Il s'agit, par là-même, "d'assurer la meilleure valorisation du domaine mais également de permettre un égal traitement entre les opérateurs économiques intéressés",  justifie le rapport de présentation de l’ordonnance. A titre d’illustration, le recours par la ville de Paris à des procédures de publicité et de mise en concurrence, sous la forme d’appels à projets, a contribué à la forte progression des recettes domaniales de la ville : entre 2010 et 2014, les recettes d’utilisation du domaine et les redevances tirées des concessions ont augmenté de 15% passant de 241 millions d’euros à 278 millions d’euros. Ces mesures de publicité mettent en effet la collectivité en mesure de déterminer la rentabilité économique des projets et d’optimiser ainsi le montant de la redevance obtenue. A contrario, ces nouvelles contraintes apparaissent comme une restriction à la liberté des élus gestionnaires domaniaux.
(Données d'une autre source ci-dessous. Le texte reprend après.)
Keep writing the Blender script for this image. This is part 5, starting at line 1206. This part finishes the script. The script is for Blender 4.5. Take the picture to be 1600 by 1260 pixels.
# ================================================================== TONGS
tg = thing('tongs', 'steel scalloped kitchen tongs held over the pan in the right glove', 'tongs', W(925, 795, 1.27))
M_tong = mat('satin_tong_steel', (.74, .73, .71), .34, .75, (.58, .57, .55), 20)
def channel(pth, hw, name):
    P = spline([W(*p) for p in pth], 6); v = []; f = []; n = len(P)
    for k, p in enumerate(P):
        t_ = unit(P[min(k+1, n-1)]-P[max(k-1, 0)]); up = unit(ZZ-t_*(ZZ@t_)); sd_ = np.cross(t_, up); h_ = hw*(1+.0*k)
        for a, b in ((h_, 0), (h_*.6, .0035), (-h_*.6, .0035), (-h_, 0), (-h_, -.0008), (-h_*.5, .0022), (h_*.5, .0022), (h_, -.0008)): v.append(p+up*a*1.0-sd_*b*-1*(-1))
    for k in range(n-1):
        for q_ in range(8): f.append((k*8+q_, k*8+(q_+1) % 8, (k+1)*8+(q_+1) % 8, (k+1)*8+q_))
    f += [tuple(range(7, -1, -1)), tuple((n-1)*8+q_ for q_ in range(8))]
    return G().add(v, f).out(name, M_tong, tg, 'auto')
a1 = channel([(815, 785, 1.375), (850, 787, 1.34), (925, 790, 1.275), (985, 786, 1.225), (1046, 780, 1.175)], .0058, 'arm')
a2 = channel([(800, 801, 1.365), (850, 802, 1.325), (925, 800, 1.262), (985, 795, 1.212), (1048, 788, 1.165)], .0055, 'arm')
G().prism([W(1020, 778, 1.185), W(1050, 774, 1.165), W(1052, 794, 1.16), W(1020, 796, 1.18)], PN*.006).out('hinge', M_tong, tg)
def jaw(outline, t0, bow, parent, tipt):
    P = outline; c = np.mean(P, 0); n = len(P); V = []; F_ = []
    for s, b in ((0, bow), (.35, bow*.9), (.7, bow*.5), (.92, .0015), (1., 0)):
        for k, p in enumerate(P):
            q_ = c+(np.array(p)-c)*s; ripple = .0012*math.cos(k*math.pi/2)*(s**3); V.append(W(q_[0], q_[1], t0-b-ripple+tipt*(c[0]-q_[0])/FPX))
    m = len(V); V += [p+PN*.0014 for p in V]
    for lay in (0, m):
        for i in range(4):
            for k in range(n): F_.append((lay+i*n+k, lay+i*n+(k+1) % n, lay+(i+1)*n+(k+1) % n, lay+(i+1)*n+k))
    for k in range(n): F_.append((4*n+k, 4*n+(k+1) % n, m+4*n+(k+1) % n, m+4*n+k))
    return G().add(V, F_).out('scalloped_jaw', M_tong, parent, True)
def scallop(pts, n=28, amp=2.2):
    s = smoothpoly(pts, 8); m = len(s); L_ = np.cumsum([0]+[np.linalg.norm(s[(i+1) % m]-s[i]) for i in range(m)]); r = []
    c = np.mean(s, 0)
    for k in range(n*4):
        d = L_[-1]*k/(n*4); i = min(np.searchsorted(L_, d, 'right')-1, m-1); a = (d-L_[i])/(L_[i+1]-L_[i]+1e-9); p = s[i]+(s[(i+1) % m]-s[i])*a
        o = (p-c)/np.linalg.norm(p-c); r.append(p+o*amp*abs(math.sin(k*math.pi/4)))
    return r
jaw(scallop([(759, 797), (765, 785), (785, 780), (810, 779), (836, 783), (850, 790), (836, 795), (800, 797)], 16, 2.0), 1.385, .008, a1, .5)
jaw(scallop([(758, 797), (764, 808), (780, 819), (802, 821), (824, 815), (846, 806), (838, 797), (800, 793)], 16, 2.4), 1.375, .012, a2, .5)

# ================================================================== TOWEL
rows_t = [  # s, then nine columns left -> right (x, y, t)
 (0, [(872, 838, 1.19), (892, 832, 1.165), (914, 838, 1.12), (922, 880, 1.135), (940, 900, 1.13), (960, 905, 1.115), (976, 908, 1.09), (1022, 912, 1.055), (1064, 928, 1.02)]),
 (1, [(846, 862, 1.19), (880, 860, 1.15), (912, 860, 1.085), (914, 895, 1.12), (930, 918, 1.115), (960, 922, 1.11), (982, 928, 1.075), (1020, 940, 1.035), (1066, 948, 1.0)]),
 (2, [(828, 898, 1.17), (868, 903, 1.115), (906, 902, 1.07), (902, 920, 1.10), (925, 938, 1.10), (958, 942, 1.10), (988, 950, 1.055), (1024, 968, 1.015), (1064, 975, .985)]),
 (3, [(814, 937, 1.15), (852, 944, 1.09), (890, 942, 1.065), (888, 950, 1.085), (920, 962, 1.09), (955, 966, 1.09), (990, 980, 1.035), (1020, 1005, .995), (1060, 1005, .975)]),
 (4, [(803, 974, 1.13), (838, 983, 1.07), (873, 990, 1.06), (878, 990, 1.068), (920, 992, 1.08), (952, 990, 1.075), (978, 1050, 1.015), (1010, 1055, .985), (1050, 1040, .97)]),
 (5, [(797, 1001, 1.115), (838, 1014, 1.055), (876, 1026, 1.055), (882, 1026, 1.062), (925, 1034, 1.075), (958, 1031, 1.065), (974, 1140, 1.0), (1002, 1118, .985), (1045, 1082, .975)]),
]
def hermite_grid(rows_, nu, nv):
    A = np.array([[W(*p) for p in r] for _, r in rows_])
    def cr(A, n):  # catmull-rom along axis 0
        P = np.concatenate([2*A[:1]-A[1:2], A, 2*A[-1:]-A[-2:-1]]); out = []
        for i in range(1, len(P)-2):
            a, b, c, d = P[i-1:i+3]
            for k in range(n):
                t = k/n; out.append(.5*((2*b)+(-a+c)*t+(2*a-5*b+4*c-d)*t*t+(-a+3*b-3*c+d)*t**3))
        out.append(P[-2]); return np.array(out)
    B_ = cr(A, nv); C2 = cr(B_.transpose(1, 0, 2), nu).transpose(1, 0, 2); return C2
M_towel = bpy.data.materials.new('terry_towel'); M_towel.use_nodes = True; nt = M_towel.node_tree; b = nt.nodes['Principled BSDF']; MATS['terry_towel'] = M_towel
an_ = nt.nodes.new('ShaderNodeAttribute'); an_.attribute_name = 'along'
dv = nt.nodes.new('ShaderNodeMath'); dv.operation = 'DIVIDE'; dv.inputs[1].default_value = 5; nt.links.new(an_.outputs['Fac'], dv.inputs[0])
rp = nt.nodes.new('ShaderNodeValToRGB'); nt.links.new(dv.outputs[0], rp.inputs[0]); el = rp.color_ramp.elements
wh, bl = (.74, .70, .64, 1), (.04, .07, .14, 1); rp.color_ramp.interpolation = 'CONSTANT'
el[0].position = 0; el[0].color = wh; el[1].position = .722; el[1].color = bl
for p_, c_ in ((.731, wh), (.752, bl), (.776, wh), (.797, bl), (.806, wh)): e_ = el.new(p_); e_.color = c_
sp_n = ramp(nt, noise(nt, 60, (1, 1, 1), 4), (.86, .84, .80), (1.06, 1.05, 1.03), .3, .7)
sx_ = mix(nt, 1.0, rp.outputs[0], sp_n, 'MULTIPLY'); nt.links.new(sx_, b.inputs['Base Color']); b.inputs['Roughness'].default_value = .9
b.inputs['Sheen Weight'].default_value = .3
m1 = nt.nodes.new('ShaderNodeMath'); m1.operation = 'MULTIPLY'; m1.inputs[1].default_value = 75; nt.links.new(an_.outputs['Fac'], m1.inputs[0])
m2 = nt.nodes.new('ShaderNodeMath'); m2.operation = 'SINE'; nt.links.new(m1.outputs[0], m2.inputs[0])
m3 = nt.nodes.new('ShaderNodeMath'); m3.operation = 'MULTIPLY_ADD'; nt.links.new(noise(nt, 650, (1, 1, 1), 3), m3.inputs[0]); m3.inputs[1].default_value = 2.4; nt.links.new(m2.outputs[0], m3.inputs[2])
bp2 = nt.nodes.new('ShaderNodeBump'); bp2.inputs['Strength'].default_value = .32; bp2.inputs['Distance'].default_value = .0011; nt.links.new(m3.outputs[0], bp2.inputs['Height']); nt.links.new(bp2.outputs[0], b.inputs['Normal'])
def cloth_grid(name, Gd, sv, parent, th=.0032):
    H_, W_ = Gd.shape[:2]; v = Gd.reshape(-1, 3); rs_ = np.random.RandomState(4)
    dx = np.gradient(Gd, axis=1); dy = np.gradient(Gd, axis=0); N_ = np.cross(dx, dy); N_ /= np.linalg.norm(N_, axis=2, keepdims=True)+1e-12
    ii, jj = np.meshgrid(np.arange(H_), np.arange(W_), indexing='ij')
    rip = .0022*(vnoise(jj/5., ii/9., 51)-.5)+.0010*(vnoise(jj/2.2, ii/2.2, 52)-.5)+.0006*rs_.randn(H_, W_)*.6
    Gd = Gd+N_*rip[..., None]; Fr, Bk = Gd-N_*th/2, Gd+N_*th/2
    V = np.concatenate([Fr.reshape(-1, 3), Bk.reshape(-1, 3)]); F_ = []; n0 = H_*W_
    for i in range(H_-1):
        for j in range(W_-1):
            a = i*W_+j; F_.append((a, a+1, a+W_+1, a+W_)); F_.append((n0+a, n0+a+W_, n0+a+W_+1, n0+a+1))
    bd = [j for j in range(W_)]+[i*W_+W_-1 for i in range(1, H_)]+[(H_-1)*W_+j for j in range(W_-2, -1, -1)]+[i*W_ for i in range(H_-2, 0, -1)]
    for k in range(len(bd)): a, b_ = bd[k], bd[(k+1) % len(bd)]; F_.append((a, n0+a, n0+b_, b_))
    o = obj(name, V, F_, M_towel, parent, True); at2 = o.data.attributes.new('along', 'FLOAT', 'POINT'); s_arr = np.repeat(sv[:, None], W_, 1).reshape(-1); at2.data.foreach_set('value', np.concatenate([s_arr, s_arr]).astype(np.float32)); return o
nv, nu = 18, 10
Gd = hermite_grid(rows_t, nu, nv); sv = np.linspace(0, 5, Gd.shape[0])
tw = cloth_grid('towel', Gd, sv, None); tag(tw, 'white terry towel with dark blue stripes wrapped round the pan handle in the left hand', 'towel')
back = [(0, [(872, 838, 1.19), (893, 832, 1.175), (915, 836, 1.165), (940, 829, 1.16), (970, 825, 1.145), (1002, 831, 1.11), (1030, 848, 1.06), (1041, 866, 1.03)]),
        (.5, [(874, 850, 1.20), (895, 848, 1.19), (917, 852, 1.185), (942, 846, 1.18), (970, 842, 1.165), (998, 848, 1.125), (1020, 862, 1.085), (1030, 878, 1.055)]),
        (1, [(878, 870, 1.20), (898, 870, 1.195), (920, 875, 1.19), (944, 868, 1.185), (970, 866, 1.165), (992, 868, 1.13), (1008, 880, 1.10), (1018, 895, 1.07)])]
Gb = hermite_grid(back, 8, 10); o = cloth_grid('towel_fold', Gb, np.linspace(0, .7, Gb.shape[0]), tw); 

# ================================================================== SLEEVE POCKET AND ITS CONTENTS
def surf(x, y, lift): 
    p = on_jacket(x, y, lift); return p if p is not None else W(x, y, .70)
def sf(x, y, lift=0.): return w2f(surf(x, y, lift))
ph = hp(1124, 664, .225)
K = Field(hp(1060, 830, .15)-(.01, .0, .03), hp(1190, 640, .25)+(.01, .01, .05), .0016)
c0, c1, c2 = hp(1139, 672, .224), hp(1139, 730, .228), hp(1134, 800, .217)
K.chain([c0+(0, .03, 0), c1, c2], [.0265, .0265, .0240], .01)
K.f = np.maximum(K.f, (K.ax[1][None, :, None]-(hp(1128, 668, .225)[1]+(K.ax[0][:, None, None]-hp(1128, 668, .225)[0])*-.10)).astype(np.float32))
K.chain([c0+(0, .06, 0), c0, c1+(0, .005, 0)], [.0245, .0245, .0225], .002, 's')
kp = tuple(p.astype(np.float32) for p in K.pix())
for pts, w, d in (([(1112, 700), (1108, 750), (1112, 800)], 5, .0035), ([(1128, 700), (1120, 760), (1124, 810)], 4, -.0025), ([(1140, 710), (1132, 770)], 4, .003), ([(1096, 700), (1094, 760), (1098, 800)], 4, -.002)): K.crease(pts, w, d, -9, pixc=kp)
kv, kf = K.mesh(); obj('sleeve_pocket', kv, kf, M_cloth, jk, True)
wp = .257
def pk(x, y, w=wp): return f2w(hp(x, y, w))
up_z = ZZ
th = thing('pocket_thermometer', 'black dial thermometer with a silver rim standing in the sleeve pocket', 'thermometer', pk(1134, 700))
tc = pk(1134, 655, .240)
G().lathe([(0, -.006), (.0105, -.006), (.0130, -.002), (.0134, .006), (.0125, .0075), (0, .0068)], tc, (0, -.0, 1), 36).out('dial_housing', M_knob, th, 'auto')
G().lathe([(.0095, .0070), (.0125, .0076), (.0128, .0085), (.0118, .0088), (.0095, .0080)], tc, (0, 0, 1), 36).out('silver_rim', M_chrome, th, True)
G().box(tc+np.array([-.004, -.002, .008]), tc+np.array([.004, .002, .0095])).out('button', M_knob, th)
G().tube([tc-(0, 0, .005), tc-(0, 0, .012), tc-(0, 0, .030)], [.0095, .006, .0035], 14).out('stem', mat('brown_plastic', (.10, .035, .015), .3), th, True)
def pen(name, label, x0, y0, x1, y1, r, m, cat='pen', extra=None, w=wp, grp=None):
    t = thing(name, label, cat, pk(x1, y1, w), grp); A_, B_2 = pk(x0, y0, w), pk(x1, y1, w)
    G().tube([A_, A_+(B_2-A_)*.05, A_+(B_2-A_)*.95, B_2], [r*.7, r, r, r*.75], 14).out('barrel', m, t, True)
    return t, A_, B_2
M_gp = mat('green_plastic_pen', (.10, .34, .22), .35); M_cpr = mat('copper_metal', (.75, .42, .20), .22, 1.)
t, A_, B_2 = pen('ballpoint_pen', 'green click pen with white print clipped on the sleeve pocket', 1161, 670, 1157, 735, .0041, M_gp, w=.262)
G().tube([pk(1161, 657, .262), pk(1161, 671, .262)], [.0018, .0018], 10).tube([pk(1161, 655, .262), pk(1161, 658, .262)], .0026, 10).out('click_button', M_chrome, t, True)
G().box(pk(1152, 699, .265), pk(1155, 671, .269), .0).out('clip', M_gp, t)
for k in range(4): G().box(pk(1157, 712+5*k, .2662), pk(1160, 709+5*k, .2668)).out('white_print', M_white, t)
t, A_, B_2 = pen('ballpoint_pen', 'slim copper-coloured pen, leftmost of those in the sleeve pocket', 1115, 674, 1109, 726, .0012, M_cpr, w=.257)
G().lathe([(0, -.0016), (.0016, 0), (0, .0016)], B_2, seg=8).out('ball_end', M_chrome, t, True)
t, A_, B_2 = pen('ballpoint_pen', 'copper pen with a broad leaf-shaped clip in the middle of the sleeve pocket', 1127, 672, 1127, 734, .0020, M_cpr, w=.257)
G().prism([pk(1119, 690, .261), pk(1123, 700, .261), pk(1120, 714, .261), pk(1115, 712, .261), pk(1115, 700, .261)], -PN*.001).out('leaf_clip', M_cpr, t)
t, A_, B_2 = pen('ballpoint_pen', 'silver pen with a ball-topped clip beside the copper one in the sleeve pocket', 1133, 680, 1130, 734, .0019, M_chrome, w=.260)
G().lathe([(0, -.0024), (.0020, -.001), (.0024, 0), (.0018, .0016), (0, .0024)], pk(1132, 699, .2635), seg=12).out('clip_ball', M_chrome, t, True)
Ce formalisme supplémentaire, qui acte un alignement avec le régime des marchés publics, comporte également un risque de confusion juridique. D’autant que certaines notions n’ont pas été précisées par l'ordonnance. Que faut-il entendre par exemple par l’exercice d’une "exploitation économique" sur le domaine conditionnant le recours à la mise en concurrence? Le texte préserve en outre une grande souplesse concernant la procédure de sélection préalable des candidats  "librement" organisée par l’autorité compétente là encore en s’inspirant des règles de la commande publique. Seuls les grands principes en sont fixés : présenter "toutes les garanties d'impartialité et de transparence" et comporter "des mesures de publicité permettant aux candidats potentiels de se manifester". Au fil des contentieux prévisibles, les juridictions administratives seront nécessairement conduites à préciser la portée du texte et de ses multiples aménagements.